Imagine that you had to rebuild your city or town. What elements would you need to add so that the resulting city felt like "your" city?
Change the design of the streetlights, the taxis, the street cement, the garbage bins, and the traffic signs, and your city is no longer the one you started with. But Toronto would still be Toronto without the CN Tower. Some might say no; but New York City is still New York City without the Twin Towers.
A town is defined by its daily elements, not by its tourist attractions.
Residents and visitors interact with the mundane elements of a city far more than they do with the "features". The landmarks bring in tourist income, sure. Some attractions are even useful to a city's residents, like an art or history museum. But pleasant streets, lights, garbage bins, signs, and services do more for a city than an attraction can.

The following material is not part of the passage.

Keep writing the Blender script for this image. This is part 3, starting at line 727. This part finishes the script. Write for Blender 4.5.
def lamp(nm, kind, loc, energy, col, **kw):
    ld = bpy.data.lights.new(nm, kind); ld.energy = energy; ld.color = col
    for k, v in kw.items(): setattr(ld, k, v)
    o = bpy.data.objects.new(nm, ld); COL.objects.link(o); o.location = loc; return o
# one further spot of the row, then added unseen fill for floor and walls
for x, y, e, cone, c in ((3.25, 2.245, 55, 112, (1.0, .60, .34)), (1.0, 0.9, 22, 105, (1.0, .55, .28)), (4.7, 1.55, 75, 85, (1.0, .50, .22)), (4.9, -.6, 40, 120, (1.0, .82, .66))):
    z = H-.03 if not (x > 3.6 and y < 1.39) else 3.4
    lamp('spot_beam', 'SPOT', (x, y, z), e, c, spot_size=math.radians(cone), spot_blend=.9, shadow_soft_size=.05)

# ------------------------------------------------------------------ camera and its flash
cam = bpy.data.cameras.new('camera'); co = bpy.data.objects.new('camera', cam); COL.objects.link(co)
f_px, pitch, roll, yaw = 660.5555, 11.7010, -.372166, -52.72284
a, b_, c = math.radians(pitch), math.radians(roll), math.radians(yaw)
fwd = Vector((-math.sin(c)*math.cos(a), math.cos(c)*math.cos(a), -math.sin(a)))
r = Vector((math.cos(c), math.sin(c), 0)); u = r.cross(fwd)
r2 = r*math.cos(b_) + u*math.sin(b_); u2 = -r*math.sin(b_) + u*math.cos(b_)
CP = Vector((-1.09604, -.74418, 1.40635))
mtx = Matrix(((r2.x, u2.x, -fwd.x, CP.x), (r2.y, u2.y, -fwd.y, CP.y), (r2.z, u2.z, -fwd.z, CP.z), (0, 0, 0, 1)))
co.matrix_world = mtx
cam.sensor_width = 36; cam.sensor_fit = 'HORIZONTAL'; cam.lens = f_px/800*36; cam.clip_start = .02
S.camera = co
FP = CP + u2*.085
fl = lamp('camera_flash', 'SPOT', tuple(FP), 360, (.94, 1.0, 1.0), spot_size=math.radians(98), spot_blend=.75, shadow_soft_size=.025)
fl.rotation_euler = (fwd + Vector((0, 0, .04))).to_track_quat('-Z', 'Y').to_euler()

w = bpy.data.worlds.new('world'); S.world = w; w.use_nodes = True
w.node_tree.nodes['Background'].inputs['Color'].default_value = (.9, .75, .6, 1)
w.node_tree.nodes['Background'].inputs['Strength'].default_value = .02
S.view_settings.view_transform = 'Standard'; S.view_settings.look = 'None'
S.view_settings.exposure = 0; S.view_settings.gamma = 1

My eye always finds the mundane elements of a city when I travel. Who designed them? Why? Do they work? They're what makes the city.
What Defines a Company?
Following this line of thinking, your company is a city that attracts visitors and inhabitants. Too often the focus of a company is on special attractions: special discounts, special offers. Perhaps at least as much time should be spent focusing on the mundane: Does the mail get to the customer? Are the products easy and reliable? Is the customer service helpful?
Both special attractions and basic services bring in money; but some money is just passing through looking for the next best attraction. Better money wants to live there and keep on giving.
What Defines a Game?
The same can be said for game design. The special attraction might be the big boss, the mousetrap, or the funny card. But these don't make for replayable games. You've seen it, you laughed, what's next?
If you want your players coming back, put effort into making the mundane elements of your game enjoyable: the moving, the turns, the decisions. Enjoyable mechanics provide constant challenge and fun every time they're played.